** Start **
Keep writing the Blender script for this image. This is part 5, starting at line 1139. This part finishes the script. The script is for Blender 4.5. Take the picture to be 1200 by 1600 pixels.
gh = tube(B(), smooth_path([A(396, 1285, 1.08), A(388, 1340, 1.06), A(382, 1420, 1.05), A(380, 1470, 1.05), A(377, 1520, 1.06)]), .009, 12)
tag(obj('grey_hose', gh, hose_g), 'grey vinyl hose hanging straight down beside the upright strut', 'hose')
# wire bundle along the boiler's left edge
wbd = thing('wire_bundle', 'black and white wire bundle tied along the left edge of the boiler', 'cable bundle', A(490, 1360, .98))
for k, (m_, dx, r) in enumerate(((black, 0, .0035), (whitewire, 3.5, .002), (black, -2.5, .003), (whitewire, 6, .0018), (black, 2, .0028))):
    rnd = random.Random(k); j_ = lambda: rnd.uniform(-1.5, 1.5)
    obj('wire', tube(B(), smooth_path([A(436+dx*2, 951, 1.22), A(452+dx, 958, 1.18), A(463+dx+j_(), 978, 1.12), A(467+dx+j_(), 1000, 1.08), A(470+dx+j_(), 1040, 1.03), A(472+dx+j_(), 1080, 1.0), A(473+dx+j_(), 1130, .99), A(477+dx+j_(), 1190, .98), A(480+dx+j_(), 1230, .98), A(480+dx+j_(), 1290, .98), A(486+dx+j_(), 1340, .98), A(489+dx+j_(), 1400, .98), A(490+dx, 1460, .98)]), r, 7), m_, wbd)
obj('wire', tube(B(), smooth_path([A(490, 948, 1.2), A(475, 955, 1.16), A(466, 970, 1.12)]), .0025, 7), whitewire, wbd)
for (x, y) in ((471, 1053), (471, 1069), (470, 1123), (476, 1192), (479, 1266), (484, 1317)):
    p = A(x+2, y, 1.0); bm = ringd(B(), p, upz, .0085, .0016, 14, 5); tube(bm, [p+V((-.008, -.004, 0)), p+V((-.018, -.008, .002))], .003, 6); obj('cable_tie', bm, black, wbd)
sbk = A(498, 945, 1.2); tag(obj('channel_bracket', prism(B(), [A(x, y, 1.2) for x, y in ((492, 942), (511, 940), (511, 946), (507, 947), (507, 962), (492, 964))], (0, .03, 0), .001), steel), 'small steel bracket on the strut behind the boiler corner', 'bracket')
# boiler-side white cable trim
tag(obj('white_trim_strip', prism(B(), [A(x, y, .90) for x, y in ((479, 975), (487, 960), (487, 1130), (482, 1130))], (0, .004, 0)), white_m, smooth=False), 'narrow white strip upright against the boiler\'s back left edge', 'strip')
** End **
_WHAT THE TASK REQUIRES_. Take the lines above and retype all of them exactly.

_THE REPLY_.
Keep writing the Blender script for this image. This is part 5, starting at line 1139. This part finishes the script. The script is for Blender 4.5. Take the picture to be 1200 by 1600 pixels.
gh = tube(B(), smooth_path([A(396, 1285, 1.08), A(388, 1340, 1.06), A(382, 1420, 1.05), A(380, 1470, 1.05), A(377, 1520, 1.06)]), .009, 12)
tag(obj('grey_hose', gh, hose_g), 'grey vinyl hose hanging straight down beside the upright strut', 'hose')
# wire bundle along the boiler's left edge
wbd = thing('wire_bundle', 'black and white wire bundle tied along the left edge of the boiler', 'cable bundle', A(490, 1360, .98))
for k, (m_, dx, r) in enumerate(((black, 0, .0035), (whitewire, 3.5, .002), (black, -2.5, .003), (whitewire, 6, .0018), (black, 2, .0028))):
    rnd = random.Random(k); j_ = lambda: rnd.uniform(-1.5, 1.5)
    obj('wire', tube(B(), smooth_path([A(436+dx*2, 951, 1.22), A(452+dx, 958, 1.18), A(463+dx+j_(), 978, 1.12), A(467+dx+j_(), 1000, 1.08), A(470+dx+j_(), 1040, 1.03), A(472+dx+j_(), 1080, 1.0), A(473+dx+j_(), 1130, .99), A(477+dx+j_(), 1190, .98), A(480+dx+j_(), 1230, .98), A(480+dx+j_(), 1290, .98), A(486+dx+j_(), 1340, .98), A(489+dx+j_(), 1400, .98), A(490+dx, 1460, .98)]), r, 7), m_, wbd)
obj('wire', tube(B(), smooth_path([A(490, 948, 1.2), A(475, 955, 1.16), A(466, 970, 1.12)]), .0025, 7), whitewire, wbd)
for (x, y) in ((471, 1053), (471, 1069), (470, 1123), (476, 1192), (479, 1266), (484, 1317)):
    p = A(x+2, y, 1.0); bm = ringd(B(), p, upz, .0085, .0016, 14, 5); tube(bm, [p+V((-.008, -.004, 0)), p+V((-.018, -.008, .002))], .003, 6); obj('cable_tie', bm, black, wbd)
sbk = A(498, 945, 1.2); tag(obj('channel_bracket', prism(B(), [A(x, y, 1.2) for x, y in ((492, 942), (511, 940), (511, 946), (507, 947), (507, 962), (492, 964))], (0, .03, 0), .001), steel), 'small steel bracket on the strut behind the boiler corner', 'bracket')
# boiler-side white cable trim
tag(obj('white_trim_strip', prism(B(), [A(x, y, .90) for x, y in ((479, 975), (487, 960), (487, 1130), (482, 1130))], (0, .004, 0)), white_m, smooth=False), 'narrow white strip upright against the boiler\'s back left edge', 'strip')